TASK DIRECTIONS » Type again, exactly, the lines below from the start through the line that includes "COL = scene.collection".

SOURCE EXCERPT »
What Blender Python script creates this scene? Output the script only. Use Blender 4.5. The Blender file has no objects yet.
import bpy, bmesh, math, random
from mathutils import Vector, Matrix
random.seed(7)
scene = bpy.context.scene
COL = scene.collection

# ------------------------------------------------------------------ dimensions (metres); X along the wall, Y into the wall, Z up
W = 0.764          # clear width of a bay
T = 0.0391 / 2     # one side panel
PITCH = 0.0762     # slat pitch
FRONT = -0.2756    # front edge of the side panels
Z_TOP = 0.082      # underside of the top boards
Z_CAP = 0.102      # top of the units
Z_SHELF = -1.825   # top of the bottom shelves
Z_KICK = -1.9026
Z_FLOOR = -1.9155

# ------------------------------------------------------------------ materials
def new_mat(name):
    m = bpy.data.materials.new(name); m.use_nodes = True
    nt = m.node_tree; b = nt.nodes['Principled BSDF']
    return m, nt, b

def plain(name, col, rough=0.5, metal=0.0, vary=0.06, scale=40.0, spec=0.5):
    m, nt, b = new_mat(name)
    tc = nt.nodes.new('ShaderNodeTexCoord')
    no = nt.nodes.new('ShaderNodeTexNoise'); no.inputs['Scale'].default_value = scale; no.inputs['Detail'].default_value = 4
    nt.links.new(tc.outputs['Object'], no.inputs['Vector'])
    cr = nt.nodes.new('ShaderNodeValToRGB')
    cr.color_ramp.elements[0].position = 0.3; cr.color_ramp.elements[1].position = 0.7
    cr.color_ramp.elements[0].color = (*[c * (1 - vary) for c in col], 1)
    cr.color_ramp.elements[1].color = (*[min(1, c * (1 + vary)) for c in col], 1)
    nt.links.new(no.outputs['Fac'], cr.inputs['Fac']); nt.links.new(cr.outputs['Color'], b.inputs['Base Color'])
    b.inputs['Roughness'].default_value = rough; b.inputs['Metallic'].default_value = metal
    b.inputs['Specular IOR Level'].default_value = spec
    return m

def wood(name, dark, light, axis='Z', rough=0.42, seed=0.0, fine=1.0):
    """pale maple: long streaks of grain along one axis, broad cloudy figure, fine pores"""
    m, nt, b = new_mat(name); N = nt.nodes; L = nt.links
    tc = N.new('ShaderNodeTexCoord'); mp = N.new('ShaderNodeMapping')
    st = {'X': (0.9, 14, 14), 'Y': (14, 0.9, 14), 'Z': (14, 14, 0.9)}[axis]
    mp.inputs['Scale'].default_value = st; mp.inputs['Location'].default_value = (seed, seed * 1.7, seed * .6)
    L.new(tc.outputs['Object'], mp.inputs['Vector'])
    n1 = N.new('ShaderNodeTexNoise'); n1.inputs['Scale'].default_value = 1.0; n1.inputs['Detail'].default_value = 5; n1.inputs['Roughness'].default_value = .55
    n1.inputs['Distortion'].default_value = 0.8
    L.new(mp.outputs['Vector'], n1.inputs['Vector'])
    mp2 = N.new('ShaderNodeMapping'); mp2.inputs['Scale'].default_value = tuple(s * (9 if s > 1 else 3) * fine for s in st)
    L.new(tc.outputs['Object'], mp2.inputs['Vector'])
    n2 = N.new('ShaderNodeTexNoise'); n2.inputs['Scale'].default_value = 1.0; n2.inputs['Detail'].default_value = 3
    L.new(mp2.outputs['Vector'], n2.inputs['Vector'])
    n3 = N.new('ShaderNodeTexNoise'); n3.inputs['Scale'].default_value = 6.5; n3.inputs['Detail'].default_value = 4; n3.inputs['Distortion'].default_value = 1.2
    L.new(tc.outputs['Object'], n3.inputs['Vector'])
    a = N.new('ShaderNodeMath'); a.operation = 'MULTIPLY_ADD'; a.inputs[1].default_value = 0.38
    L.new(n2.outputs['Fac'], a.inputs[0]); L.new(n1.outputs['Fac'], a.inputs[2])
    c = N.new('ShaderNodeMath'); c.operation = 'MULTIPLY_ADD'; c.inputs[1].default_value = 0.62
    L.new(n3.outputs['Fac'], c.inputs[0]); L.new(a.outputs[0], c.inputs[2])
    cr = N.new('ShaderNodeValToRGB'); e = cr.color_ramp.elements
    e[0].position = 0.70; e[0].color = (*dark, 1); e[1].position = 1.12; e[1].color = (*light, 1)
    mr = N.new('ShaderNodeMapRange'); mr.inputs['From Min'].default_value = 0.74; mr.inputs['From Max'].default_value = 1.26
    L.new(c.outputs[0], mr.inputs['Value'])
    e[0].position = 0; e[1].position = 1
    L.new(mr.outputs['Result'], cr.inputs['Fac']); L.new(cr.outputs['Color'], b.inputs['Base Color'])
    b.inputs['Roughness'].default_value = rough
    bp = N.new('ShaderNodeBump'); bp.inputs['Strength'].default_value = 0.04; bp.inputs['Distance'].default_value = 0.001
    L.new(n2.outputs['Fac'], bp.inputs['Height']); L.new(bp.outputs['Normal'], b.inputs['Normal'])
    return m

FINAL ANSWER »
What Blender Python script creates this scene? Output the script only. Use Blender 4.5. The Blender file has no objects yet.
import bpy, bmesh, math, random
from mathutils import Vector, Matrix
random.seed(7)
scene = bpy.context.scene
COL = scene.collection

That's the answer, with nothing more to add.